Tras meses de comportarnos como quinceañeros que
avergonzados evitan hablar, recordamos que casi van diez años desde que pasamos
esos días y decidimos comportarnos como los adultos que éramos y “seriamente”
definir que lo nuestro era algo “no serio”.
Todo iba bien… todo iba perfecto. Todo iba bien con tus
besos en mi cuello, con mis rasguños en tu espalda, todo iba bien con tus manos
que exploraban ahora tan seguido mi cuerpo y con mi boca que buscaba hasta el último
rincón del tuyo para besarlo.
Todo iba bien con las miradas cómplices cuando todos nos
veían y fingíamos despedirnos para luego encontrarnos en algún pasillo (o en
alguna cama), todo iba perfecto con las miradas felices cuando ya no había
testigos o con las sonrisas nerviosas cuando nos besábamos justo un segundo
antes de ser descubiertos, todo iba bien, nuestro juego era perfecto.

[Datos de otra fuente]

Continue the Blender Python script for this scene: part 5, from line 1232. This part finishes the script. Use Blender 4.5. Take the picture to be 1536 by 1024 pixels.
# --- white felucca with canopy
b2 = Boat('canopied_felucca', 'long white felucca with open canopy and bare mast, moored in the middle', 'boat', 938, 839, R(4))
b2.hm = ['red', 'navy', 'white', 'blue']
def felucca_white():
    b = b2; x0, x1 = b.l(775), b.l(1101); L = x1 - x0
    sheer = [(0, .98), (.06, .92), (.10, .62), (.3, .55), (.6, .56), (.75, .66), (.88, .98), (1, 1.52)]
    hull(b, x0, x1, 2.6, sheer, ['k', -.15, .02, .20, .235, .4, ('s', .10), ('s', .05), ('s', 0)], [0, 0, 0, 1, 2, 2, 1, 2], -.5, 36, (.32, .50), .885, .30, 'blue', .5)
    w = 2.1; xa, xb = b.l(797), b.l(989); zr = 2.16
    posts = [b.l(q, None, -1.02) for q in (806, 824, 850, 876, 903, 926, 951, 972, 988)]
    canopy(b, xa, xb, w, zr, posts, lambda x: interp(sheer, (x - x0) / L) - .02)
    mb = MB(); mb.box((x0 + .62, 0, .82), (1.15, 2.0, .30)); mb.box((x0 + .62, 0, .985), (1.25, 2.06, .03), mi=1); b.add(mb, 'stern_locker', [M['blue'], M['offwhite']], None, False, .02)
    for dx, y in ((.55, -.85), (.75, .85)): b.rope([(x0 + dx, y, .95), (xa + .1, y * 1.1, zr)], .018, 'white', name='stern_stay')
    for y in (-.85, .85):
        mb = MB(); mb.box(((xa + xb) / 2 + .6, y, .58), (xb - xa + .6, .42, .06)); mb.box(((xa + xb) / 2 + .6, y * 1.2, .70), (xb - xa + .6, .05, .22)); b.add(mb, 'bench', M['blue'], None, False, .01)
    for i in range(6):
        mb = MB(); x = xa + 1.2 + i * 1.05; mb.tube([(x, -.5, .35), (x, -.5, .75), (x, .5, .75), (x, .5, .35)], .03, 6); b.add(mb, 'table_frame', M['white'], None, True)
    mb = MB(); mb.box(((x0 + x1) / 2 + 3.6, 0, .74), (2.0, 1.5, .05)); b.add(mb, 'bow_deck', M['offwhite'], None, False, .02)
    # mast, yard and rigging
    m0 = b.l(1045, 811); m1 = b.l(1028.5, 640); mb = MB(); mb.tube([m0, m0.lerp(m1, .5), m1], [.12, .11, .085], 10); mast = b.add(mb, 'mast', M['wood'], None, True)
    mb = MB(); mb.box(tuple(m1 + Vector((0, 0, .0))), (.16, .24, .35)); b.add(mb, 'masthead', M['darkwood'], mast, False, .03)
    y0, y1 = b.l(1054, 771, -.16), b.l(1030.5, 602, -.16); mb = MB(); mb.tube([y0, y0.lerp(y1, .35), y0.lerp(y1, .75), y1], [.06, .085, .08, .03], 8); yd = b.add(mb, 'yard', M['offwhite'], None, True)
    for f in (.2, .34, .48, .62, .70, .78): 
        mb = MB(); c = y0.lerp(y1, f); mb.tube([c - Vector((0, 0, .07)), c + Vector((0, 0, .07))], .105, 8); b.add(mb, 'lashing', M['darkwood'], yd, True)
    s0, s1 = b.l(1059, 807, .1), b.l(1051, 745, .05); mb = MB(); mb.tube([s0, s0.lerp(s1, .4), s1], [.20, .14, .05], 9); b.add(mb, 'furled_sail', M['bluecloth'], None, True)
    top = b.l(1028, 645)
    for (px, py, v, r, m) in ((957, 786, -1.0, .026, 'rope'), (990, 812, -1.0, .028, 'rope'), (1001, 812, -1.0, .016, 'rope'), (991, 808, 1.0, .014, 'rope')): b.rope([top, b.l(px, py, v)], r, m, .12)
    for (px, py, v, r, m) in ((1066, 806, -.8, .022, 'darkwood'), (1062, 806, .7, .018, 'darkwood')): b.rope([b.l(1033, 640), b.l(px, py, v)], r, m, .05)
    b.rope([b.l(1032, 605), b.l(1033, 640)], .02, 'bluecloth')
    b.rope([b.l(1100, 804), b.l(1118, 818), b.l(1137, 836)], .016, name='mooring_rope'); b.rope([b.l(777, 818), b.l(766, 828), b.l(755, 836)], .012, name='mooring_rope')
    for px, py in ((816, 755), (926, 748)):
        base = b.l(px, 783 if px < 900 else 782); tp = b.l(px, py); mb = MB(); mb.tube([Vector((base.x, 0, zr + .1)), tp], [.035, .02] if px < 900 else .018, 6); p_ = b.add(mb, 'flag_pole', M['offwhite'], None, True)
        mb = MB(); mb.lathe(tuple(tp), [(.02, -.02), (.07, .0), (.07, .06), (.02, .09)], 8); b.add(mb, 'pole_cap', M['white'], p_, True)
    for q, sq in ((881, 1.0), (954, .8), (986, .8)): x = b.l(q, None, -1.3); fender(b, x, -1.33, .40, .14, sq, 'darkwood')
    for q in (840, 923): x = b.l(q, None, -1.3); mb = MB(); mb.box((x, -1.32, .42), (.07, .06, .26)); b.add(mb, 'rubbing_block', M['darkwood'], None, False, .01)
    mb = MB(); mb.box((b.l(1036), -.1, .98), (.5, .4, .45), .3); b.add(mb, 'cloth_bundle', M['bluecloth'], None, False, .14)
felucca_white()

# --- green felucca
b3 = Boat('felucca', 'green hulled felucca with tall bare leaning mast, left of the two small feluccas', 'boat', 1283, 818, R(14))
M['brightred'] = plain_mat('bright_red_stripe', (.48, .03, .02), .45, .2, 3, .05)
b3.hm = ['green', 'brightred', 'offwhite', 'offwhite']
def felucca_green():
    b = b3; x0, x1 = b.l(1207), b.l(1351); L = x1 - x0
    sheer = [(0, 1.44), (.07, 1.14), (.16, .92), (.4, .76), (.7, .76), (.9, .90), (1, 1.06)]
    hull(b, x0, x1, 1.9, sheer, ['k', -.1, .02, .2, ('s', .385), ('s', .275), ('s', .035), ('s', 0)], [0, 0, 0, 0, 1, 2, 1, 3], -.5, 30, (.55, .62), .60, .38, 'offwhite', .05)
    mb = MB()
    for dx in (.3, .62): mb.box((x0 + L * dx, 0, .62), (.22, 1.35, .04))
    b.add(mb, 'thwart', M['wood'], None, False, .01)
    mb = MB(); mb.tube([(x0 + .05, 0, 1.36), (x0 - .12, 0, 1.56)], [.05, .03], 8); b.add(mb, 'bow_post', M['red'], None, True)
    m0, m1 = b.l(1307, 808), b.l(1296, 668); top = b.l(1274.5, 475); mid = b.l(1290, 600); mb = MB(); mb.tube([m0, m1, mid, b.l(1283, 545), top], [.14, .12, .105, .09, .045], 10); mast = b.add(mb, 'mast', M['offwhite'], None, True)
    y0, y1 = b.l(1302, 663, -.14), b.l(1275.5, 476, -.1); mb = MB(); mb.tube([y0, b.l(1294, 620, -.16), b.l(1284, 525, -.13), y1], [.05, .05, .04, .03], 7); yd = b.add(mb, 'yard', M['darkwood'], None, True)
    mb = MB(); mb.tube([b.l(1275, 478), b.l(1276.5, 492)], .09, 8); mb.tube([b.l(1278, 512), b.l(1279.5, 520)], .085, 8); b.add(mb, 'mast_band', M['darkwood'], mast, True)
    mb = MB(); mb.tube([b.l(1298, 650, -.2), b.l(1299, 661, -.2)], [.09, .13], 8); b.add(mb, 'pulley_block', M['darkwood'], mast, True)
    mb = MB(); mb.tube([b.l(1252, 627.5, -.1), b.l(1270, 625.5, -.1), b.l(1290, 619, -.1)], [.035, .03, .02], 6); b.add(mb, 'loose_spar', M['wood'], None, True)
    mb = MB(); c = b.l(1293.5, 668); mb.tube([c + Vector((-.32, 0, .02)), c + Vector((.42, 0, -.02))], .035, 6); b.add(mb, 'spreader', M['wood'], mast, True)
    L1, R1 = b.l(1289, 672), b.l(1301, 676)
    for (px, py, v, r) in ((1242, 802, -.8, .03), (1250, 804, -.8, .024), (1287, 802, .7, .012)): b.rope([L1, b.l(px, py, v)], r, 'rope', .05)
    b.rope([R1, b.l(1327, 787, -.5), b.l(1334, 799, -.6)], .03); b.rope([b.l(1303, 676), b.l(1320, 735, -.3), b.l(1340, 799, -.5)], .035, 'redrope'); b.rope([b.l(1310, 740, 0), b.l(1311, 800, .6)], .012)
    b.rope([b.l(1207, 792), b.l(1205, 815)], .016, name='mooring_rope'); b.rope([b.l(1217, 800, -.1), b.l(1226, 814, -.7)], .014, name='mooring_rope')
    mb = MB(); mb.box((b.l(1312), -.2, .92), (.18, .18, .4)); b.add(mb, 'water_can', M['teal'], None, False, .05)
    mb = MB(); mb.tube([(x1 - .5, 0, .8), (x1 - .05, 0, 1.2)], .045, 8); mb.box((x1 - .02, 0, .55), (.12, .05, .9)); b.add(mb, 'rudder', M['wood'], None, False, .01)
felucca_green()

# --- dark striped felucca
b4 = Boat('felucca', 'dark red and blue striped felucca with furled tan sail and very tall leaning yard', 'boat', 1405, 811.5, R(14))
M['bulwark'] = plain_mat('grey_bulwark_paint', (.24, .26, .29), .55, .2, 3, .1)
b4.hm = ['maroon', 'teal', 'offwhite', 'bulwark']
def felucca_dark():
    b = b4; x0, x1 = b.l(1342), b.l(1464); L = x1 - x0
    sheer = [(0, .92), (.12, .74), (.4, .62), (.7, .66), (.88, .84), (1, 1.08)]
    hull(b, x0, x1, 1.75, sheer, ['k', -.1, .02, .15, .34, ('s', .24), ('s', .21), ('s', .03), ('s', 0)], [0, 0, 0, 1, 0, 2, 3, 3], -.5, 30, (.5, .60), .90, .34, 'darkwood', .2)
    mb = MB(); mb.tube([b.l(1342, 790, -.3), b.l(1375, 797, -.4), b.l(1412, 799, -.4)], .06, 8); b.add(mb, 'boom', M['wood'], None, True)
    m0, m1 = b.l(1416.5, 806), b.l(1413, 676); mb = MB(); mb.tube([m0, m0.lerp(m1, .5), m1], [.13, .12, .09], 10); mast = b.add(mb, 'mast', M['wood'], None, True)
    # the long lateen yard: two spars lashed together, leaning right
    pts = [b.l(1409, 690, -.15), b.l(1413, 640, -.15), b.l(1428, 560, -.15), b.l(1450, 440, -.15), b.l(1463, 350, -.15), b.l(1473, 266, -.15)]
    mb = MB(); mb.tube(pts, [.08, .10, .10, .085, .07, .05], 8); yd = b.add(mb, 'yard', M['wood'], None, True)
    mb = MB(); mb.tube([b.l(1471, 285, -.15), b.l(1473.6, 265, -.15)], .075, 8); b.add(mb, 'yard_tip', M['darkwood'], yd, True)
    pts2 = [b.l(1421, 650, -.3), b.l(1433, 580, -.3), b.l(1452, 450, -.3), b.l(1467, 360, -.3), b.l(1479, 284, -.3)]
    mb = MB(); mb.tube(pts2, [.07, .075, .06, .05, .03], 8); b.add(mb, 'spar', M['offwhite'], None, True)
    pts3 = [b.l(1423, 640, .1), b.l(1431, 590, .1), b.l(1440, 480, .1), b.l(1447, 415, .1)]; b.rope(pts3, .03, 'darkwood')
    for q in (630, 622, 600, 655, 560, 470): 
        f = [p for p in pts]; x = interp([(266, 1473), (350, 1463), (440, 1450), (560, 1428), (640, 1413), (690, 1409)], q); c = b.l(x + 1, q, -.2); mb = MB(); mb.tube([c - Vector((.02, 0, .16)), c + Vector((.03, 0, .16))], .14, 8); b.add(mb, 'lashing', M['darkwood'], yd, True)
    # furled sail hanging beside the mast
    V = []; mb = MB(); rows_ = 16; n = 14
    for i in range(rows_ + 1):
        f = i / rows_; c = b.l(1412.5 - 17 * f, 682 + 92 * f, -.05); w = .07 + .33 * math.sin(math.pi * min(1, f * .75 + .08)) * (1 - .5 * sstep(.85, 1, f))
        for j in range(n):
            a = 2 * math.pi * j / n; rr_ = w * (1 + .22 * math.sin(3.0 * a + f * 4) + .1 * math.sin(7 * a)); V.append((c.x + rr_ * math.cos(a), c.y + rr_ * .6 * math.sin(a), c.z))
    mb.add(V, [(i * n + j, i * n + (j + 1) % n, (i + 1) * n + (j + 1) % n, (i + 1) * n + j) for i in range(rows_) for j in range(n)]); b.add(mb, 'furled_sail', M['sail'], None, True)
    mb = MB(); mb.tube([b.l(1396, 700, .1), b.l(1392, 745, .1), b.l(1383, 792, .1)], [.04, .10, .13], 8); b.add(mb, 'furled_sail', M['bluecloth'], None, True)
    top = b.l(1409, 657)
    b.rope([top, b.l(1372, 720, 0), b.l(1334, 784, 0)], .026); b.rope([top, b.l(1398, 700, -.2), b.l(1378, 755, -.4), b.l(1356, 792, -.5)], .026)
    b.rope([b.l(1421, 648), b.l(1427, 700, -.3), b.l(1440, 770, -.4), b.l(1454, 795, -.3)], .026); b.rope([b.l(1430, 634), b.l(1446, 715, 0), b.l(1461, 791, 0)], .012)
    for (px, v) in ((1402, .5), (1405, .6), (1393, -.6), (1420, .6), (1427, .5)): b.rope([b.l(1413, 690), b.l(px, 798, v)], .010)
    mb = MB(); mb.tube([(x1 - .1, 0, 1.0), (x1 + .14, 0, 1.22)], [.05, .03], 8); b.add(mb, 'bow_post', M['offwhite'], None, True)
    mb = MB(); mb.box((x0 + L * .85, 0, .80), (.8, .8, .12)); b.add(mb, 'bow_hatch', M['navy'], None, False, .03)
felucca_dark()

Anoche llegaste a mi cama como siempre, anoche no dormimos
como siempre, anoche me besaste infinitas veces y yo susurre tu nombre otro
puñado de infinitas veces más. Pero cuando el sol ya repuntaba la mañana y nos
avisaba que la vida seguía y te debías ir, cuando soñolienta me cubrí el cuerpo
con una sábana al tiempo que veía como recogías cada una de tus prendas, cuando
el dialogo de rigor “cierra bien cuando te vayas, avísame a lo que llegues” llegaba
a su fin… te acercaste, levantaste mi cara, cerraste los ojos y me diste un
beso.
Un beso de despedida que tácitamente habíamos acordado
evitar tantas otras mañanas, un beso de despedida que se cargó con dos sonrisas
que nacieron justo cuando este terminó. Todo iba bien… y ahora se pone mejor.